Question

Show that the lines
${{\overrightarrow{r}}_{1}}=3i+2j-4k+\lambda (i+2j+2k),\overrightarrow{{{r}_{2}}}=5i-2j+\mu (3i+2j+6k)$ are intersecting. Hence find their point of intersection.

Answer 1

We will first write both lines in components of i,j,k unit vectors as
${{\overrightarrow{r}}_{1}}=(3+\lambda )i+(2+2\lambda )j+(2\lambda -4)k$ similarly, ${{\overrightarrow{r}}_{2}}=(5+3\mu )i+(2\mu -2)j+6\mu k$
Now if they are intersecting it means points are same so we will equate all three components of both lines respectively
$\left( 3+\lambda \right)i=\left( 5+3\mu \right)i$ , $(2+2\lambda )j=(2\mu -2)j$ and $(2\lambda -4)k=6\mu k$
On comparing i component we get $\lambda =2+3\mu$ and j component we get $2\lambda =2\mu -4$
On putting value we get $\lambda =-4$ and $\mu =-2$ , now putting these value back in any of the given lines we get the point of intersection as $-i-6j-12k$

Complete step-by-step answer:
Given two lines as
${{\overrightarrow{r}}_{1}}=3i+2j-4k+\lambda (i+2j+2k),\overrightarrow{{{r}_{2}}}=5i-2j+\mu (3i+2j+6k)$ which are intersecting so we have to find their point of intersection.
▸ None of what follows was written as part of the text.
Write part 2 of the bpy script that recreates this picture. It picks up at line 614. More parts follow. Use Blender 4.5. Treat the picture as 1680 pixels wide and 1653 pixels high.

Here values of $\lambda$ and $\mu$ are unknown.
If the lines are intersecting it means we can equate all three components at a given value of $\lambda$ and $\mu$ from there we will calculate value of $\lambda$ and $\mu$
Splitting in the components we can write ${{\overrightarrow{r}}_{1}}=(3+\lambda )i+(2+2\lambda )j+(2\lambda -4)k$ and ${{\overrightarrow{r}}_{2}}=(5+3\mu )i+(2\mu -2)j+6\mu k$ now as they are intersecting , equating each components respectively we get
$\left( 3+\lambda \right)i=\left( 5+3\mu \right)i$, $(2+2\lambda )j=(2\mu -2)j$ and $(2\lambda -4)k=6\mu k$
comparing i component we get $\lambda =2+3\mu .......(1)$ and j component we get $2\lambda =2\mu -4....(2)$
putting equation (1) into the equation (2) we will get expression as $2(2+3\mu )=2\mu -4$
on expanding it looks like $4+6\mu =2\mu -4$ ,on solving we get $4+4\mu =-4$
we get value of $\mu$ equals to -2 , and putting it in equation (1) we get value of $\lambda$ equals
$\lambda =2+3(-2)=2-6=-4$
Now putting back values $\lambda =-4$ and $\mu =-2$ in any of the given line ${{\overrightarrow{r}}_{1}}$ or $\overrightarrow{{{r}_{2}}}$ we will get the intersection point.
${{\overrightarrow{r}}_{2}}=(5+3\mu )i+(2\mu -2)j+6\mu k$ putting value of $\mu$ in this equation we will get
$(5+3(-2))i+(2(-2)-2)j+6(-2)k$ which results into $(-1)i+(-6)j+(-12)k$
Hence intersection point is $-i-6j-12k$

Note: In this question we have equated only I and j component but we can consider any two component and equate it, we will get the same result for example we equate j and k component
${{\overrightarrow{r}}_{1}}=(3+\lambda )i+(2+2\lambda )j+(2\lambda -4)k$
, ${{\overrightarrow{r}}_{2}}=(5+3\mu )i+(2\mu -2)j+6\mu k$
Equating j component $(2+2\lambda )=(2\mu -2)$ on dividing it by 2 gives $\lambda =\mu -2$
Equating K component $(2\lambda -4)=6\mu$ on dividing it by 2 gives $\lambda =2+3\mu$
Equating both we again got $\lambda =-4$ and $\mu =-2$